I just can't seem to get into the Christmas spirit this year. Normally, this is my favorite time of year and I look forward to it all year long. I love the lights, the celebrations with friends & family, all the festive decorations, shopping, gift giving, gift receiving, cards with lovely holiday sentiments, cards with funny Christmas jokes, etc. etc. etc. But this year is different.
When decorating the tree with my family last evening, I realized I'm just not into this year. I found the whole thing rather time-consuming and it took entirely too much effort. All I kept thinking is "Someone's gonna have to take it all down in just a few short weeks. What's the point???" I've been annoyed that my well-intentioned and loving family members have asked for Christmas lists. I know, how rude of them huh? Asking me for ideas so they buy me things I actually want. And their responses to my "but I have everything I need" and "you don't need to buy me anything" is nothing short of heart-warming...except for me. This year it all feels like a waste of time, money and energy.
After a bit of soul-searching, I remembered this isn't the first time I've felt this way. When it became apparent that things had passed the point of no return for my marriage, I lost interest in Christmas too. At the time, I didn't understand grief as I do now.
So the thing about grief is that even when it's not on your mind, it's on your mind. Even when you think you're fine and that there are other "rational explanations" for everything, there is just one explanation that covers it all: GRIEF. It is all-consuming and ever-present. It can take away your zest for things you enjoy the most, even if they don't have anything to do with the thing or person you're sad about. Sometimes it has everything to do with them though.

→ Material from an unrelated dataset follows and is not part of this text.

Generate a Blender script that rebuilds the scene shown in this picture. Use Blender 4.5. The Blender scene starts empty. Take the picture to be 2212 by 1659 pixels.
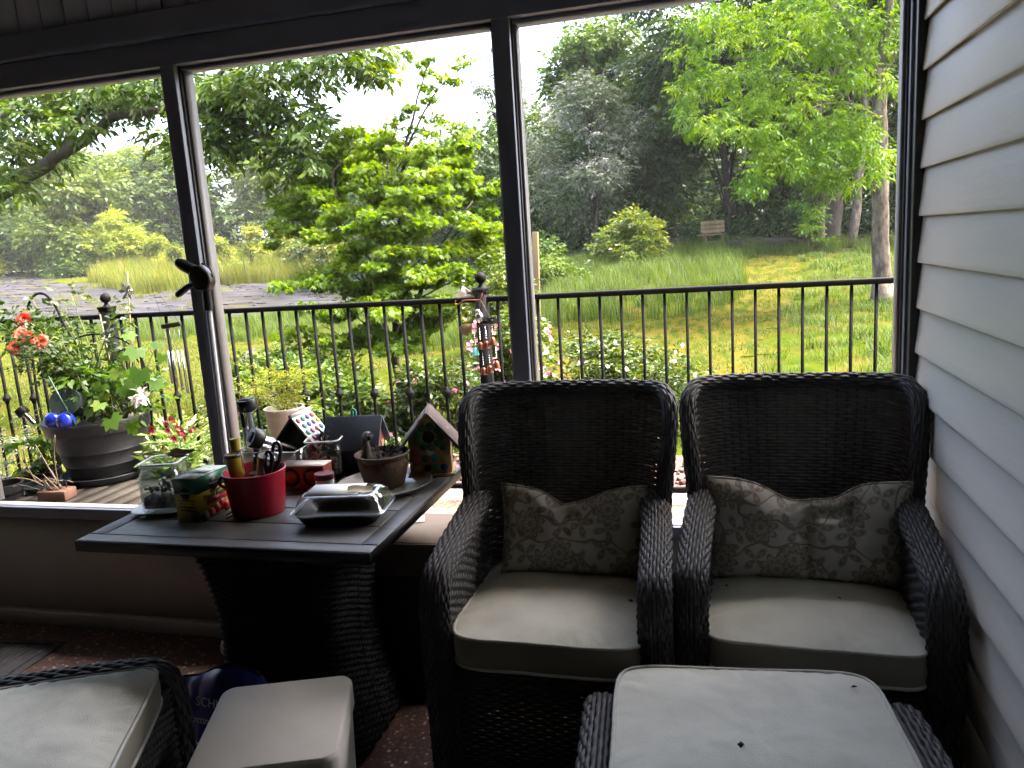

This year, Christmas just doesn't feel the same to me. Grandpa was part of every single one of my Christmases for as long as I've been alive. We used to have our Dekkers Family Christmas party at his house on Christmas Eve, and then we'd all go to midnight mass together in Newaygo. I hated going to church, but I always looked forward to midnight mass on Christmas with my family. Aunt Pat and I were beyond disappointed when everyone decided to end this tradition by having our family party the week before Christmas. I had forgotten all about this until just recently when "Oh Night Divine" came on the radio and I was suddenly transported back to my childhood, standing in the vestibule of St. Bart's church on Christmas Eve looking for a pew empty enough to fit all of us Dekkers so we could sit together.
When the Christmas Eve tradition ended, everyone took to stopping in to visit Grandpa on Christmas Day. Inevitably, we'd all end up there at some point during the day. It was always fun when we'd overlap and fill Grandpa's little trailer. When I grew up and moved away, this tradition kept up as I returned every year except two to spend Christmas with my family.
There were a few years when Grandpa & Grandpa spent their winters in Florida. It bothers me that I can't remember if I was disappointed that tradition lapsed then.
Going through old photos produced so many pictures of Grandpa and the family at Christmas. It's obvious Christmas will never be the same without him. So cliche, yet so true.
I guess I tell you all this for a couple of reasons; 1) so you understand why I'm such a grinch this year, and 2) if you're feeling the same way either about Christmas or anything else, you'll know you're not alone.